Using the records below, copy exactly the part that opens with the line holding "Recreate this scene" and closes with the line holding "random.seed(7); rng = np.random.default_rng(7)", minus the pictures.

***** ENTRIES PROVIDED

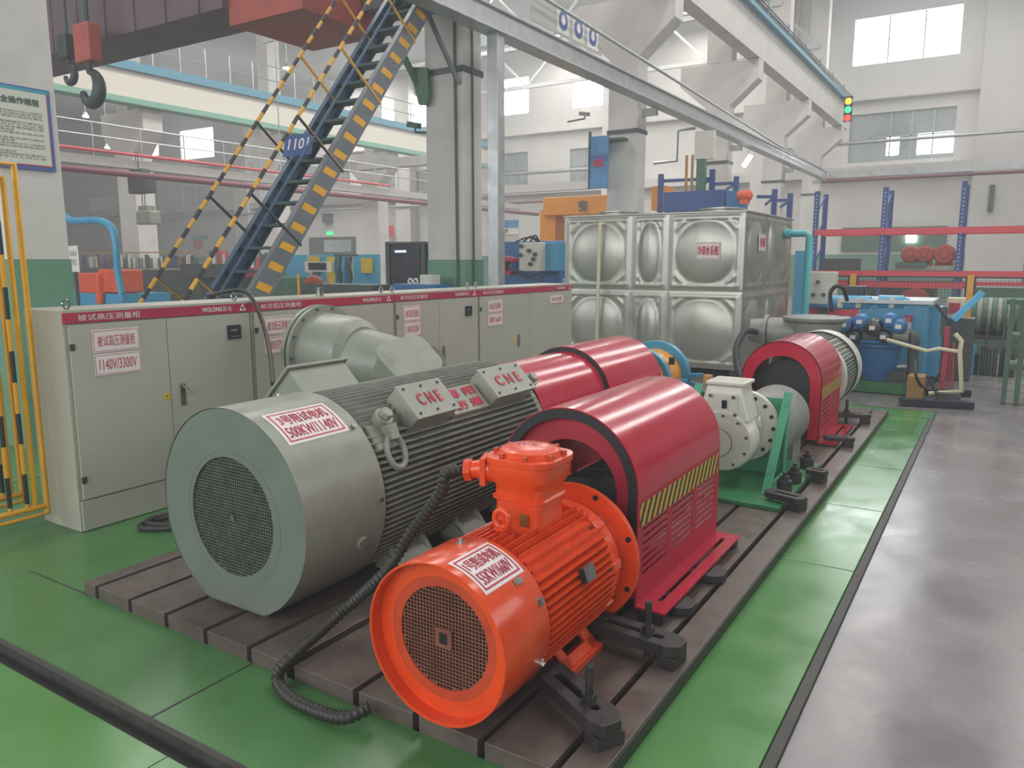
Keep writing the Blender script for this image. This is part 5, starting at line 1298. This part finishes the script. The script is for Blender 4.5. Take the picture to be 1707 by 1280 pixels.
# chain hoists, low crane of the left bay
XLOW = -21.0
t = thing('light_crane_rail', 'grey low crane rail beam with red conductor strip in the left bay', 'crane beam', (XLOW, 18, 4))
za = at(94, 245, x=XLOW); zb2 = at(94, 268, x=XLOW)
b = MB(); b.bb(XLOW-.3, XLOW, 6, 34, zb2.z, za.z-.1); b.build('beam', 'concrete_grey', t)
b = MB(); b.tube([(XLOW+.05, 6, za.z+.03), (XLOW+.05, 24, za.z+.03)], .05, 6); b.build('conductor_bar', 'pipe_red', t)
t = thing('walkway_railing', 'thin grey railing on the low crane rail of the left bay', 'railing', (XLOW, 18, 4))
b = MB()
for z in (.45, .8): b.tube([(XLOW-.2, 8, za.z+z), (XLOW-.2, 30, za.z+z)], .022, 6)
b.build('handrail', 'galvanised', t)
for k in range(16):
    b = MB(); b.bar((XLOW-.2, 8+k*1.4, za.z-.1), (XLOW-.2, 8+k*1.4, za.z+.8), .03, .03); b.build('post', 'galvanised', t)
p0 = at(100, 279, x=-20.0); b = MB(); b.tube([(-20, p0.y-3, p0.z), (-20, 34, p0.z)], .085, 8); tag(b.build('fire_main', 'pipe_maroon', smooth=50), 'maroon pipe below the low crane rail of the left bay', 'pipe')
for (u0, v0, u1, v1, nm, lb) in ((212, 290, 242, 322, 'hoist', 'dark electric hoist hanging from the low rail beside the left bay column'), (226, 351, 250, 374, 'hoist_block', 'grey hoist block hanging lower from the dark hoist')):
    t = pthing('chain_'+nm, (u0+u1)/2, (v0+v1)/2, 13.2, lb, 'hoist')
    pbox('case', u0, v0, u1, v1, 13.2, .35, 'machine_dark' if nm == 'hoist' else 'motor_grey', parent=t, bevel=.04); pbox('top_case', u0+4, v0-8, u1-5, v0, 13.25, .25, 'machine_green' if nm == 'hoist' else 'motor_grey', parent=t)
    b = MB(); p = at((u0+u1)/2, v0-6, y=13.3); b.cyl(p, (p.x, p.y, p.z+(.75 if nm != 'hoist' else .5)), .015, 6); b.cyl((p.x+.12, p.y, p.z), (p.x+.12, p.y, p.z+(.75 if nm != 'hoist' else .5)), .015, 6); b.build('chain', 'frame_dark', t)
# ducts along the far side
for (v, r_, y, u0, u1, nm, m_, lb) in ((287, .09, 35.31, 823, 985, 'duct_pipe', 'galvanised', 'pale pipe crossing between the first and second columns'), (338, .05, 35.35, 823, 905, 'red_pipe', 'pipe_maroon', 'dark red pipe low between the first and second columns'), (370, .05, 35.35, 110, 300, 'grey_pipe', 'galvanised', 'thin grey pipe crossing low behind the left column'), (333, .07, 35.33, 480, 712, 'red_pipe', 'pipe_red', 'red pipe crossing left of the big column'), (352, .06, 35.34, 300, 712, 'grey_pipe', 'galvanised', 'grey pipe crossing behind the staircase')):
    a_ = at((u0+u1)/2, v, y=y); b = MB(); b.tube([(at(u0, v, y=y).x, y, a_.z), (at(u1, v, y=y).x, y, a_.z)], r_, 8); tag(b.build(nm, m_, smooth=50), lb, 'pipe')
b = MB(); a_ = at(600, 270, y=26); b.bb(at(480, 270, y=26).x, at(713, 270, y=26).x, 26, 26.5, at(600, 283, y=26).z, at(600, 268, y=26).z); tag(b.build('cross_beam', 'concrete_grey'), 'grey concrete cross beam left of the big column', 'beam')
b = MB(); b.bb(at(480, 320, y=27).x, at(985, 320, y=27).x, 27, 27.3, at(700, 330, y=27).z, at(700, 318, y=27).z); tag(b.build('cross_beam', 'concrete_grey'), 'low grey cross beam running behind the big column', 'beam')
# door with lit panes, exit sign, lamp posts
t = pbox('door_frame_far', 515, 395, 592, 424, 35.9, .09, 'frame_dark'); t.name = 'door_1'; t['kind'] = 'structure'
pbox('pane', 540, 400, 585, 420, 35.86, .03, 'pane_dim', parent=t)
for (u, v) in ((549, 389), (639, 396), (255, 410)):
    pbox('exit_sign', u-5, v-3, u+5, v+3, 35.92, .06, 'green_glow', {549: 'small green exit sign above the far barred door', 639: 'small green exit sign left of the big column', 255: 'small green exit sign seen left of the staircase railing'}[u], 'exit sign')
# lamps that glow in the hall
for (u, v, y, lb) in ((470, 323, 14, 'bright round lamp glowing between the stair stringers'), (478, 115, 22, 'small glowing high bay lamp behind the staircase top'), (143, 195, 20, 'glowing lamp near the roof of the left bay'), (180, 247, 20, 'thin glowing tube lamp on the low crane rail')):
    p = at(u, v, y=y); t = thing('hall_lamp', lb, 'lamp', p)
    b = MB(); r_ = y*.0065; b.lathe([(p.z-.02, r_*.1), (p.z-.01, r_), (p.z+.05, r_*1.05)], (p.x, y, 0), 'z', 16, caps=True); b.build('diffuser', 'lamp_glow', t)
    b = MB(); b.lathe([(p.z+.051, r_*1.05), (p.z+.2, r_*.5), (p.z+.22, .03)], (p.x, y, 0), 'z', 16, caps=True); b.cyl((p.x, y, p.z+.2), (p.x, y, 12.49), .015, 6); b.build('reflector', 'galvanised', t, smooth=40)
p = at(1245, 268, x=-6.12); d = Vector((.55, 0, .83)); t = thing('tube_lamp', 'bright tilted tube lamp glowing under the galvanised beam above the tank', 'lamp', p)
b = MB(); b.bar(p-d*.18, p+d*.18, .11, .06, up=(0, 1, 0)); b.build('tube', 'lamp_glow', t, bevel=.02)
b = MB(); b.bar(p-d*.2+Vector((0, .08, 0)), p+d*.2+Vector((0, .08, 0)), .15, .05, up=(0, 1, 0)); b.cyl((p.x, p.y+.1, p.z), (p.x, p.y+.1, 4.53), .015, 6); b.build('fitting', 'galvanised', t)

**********
***** ENTRIES PROVIDED

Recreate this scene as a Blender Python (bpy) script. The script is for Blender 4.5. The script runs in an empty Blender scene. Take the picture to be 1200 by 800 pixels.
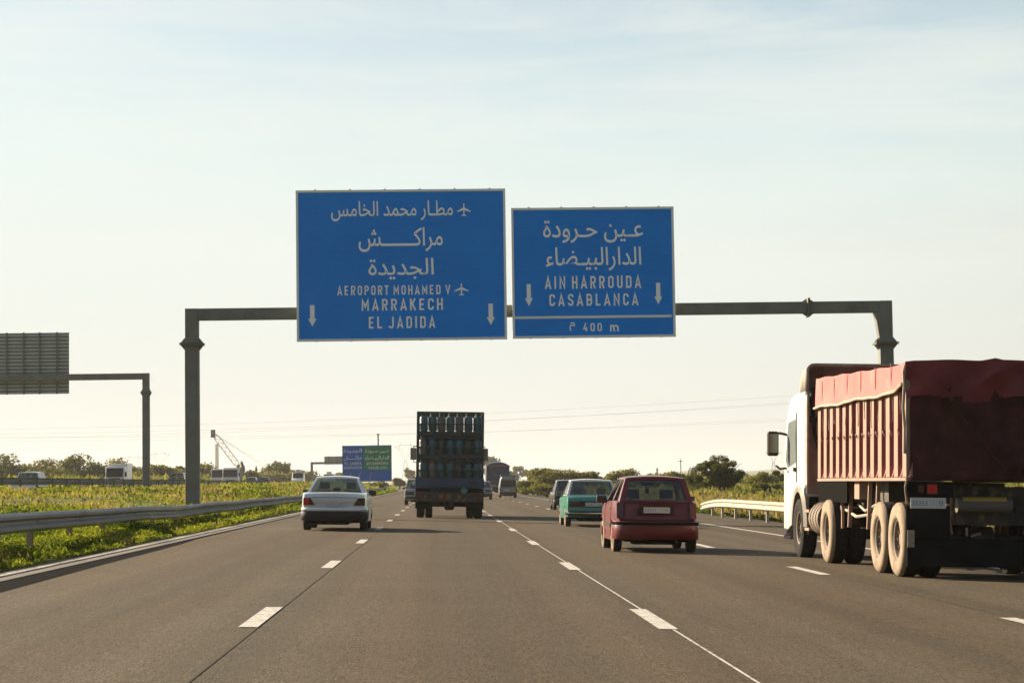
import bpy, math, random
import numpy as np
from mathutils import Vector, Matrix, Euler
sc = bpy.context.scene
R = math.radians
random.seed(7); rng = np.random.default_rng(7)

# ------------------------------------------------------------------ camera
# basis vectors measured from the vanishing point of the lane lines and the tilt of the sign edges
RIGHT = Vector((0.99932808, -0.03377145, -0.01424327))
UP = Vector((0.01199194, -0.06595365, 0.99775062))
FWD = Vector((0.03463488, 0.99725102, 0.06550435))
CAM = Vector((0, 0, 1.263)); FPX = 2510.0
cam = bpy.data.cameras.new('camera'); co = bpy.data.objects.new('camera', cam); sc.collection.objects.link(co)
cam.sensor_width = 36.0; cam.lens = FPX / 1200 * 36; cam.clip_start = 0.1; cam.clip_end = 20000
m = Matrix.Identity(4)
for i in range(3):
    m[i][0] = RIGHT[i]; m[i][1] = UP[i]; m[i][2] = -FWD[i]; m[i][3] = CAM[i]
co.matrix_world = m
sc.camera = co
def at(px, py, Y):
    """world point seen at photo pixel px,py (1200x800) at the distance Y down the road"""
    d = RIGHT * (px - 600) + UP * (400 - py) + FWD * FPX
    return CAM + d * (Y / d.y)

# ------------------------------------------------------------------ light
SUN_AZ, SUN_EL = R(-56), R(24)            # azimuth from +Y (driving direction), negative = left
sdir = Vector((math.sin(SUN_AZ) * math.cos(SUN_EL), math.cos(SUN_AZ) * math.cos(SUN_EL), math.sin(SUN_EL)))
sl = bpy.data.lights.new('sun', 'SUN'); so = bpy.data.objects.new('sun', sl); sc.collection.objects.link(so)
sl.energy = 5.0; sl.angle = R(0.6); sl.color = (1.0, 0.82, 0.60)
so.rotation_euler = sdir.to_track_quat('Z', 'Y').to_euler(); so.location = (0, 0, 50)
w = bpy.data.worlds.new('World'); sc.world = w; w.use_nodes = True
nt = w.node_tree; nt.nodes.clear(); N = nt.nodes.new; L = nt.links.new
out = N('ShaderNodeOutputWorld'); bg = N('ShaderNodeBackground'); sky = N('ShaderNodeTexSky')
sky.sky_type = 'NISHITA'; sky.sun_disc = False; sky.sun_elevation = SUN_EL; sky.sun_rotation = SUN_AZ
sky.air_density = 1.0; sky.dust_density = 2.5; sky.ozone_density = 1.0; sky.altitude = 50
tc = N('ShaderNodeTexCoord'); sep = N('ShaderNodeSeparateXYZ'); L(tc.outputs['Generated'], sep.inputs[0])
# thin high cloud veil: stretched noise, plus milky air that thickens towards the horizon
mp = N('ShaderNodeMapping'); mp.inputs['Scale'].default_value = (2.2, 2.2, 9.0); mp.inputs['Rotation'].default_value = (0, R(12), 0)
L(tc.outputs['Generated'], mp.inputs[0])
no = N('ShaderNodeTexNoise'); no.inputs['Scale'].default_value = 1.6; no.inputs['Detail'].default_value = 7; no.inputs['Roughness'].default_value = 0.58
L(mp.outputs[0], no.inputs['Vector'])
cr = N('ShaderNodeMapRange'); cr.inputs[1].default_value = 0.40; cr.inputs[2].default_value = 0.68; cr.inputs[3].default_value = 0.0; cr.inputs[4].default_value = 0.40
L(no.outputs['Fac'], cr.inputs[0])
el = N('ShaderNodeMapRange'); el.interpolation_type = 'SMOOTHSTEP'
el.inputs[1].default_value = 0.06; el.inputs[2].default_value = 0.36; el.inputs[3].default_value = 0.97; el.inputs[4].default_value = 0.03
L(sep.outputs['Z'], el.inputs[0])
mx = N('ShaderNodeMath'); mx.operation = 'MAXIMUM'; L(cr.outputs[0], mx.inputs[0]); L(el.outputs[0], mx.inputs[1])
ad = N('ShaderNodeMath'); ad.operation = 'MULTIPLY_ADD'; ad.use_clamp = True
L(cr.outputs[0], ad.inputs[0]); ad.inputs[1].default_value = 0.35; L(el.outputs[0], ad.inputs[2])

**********

## COMPLETE OUTPUT
Recreate this scene as a Blender Python (bpy) script. The script is for Blender 4.5. The script runs in an empty Blender scene. Take the picture to be 1200 by 800 pixels.
import bpy, math, random
import numpy as np
from mathutils import Vector, Matrix, Euler
sc = bpy.context.scene
R = math.radians
random.seed(7); rng = np.random.default_rng(7)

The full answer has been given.